#### EXERCISE GOAL:
All lines below must be repeated exactly, with the pictures omitted.

#### SOURCE EXCERPT:
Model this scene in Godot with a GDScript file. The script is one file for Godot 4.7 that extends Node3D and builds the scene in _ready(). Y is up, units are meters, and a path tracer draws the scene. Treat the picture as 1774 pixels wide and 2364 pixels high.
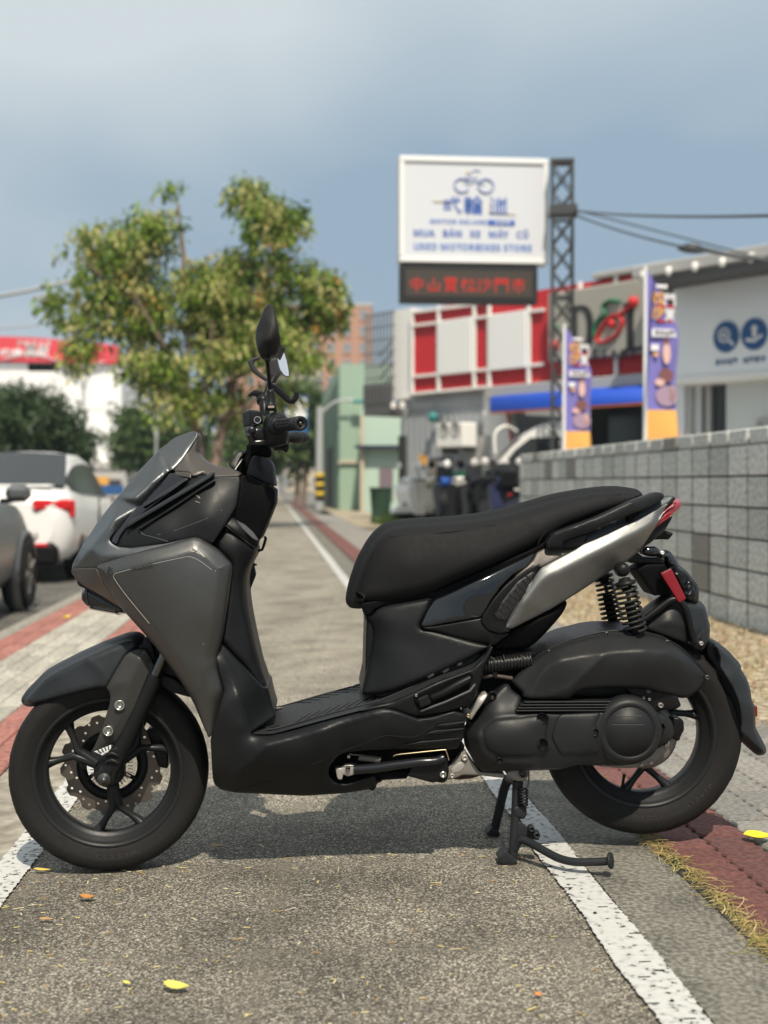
extends Node3D
# ---------------------------------------------------------------- measuring: the photograph's scale
# FS focal length and CX, HY the optical centre in photograph pixels (1774 x 2364); CAMY lens height.
const FS := 3099.0
const CX := 887.0
const HY := 1116.8
const CAMY := 0.968
# the scooter's own axes: x to its rear, y up, z to its left (towards the viewer); origin under the front axle
const YAW := 0.0488
const D0 := 3.384
const X0 := -0.691
var FRM := {"A": [0, 950, 2.3714], "B": [0, 1450, 2.3714], "C": [400, 680, 3.32], "D": [780, 1100, 1.9302], "E": [450, 1500, 2.3714], "F": [1050, 1420, 2.2928],
	"G": [1350, 1100, 3.1604], "H": [1200, 950, 2.892], "I": [150, 980, 5.5333], "J": [350, 980, 5.5333], "K": [150, 1250, 4.15], "L": [450, 1150, 4.425],
	"M": [540, 880, 8.3], "N": [560, 690, 10.375], "S": [0, 0, 1.0], "Q": [1000, 1500, 5.5333], "R": [1300, 1400, 4.15], "T": [1250, 1120, 4.743], "U": [620, 1600, 3.32]}
var last: MeshInstance3D
var rng := RandomNumberGenerator.new()
var used := {}

func px(f: String, x: float, y: float) -> Vector2:
	var q = FRM[f]
	return Vector2(q[0] + x / q[2], q[1] + y / q[2])

func loc(p: Vector2, z: float) -> Vector3:      # a measured point at side offset z, in the scooter's axes
	var rx := (p.x - CX) / FS
	var ry := (HY - p.y) / FS
	var s := sin(YAW)
	var c := cos(YAW)
	var t := (D0 * c - X0 * s - z) / (c - rx * s)
	var d := Vector3(t * rx - X0, CAMY + t * ry, D0 - t)
	return Vector3(d.x * c - d.z * s, d.y, z)

func at3(f: String, x: float, y: float, zmm: float) -> Vector3:
	return loc(px(f, x, y), zmm * 0.001)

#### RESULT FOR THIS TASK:
Model this scene in Godot with a GDScript file. The script is one file for Godot 4.7 that extends Node3D and builds the scene in _ready(). Y is up, units are meters, and a path tracer draws the scene. Treat the picture as 1774 pixels wide and 2364 pixels high.
extends Node3D
# ---------------------------------------------------------------- measuring: the photograph's scale
# FS focal length and CX, HY the optical centre in photograph pixels (1774 x 2364); CAMY lens height.
const FS := 3099.0
const CX := 887.0
const HY := 1116.8
const CAMY := 0.968
# the scooter's own axes: x to its rear, y up, z to its left (towards the viewer); origin under the front axle
const YAW := 0.0488
const D0 := 3.384
const X0 := -0.691
var FRM := {"A": [0, 950, 2.3714], "B": [0, 1450, 2.3714], "C": [400, 680, 3.32], "D": [780, 1100, 1.9302], "E": [450, 1500, 2.3714], "F": [1050, 1420, 2.2928],
	"G": [1350, 1100, 3.1604], "H": [1200, 950, 2.892], "I": [150, 980, 5.5333], "J": [350, 980, 5.5333], "K": [150, 1250, 4.15], "L": [450, 1150, 4.425],
	"M": [540, 880, 8.3], "N": [560, 690, 10.375], "S": [0, 0, 1.0], "Q": [1000, 1500, 5.5333], "R": [1300, 1400, 4.15], "T": [1250, 1120, 4.743], "U": [620, 1600, 3.32]}
var last: MeshInstance3D
var rng := RandomNumberGenerator.new()
var used := {}

func px(f: String, x: float, y: float) -> Vector2:
	var q = FRM[f]
	return Vector2(q[0] + x / q[2], q[1] + y / q[2])

func loc(p: Vector2, z: float) -> Vector3:      # a measured point at side offset z, in the scooter's axes
	var rx := (p.x - CX) / FS
	var ry := (HY - p.y) / FS
	var s := sin(YAW)
	var c := cos(YAW)
	var t := (D0 * c - X0 * s - z) / (c - rx * s)
	var d := Vector3(t * rx - X0, CAMY + t * ry, D0 - t)
	return Vector3(d.x * c - d.z * s, d.y, z)

func at3(f: String, x: float, y: float, zmm: float) -> Vector3:
	return loc(px(f, x, y), zmm * 0.001)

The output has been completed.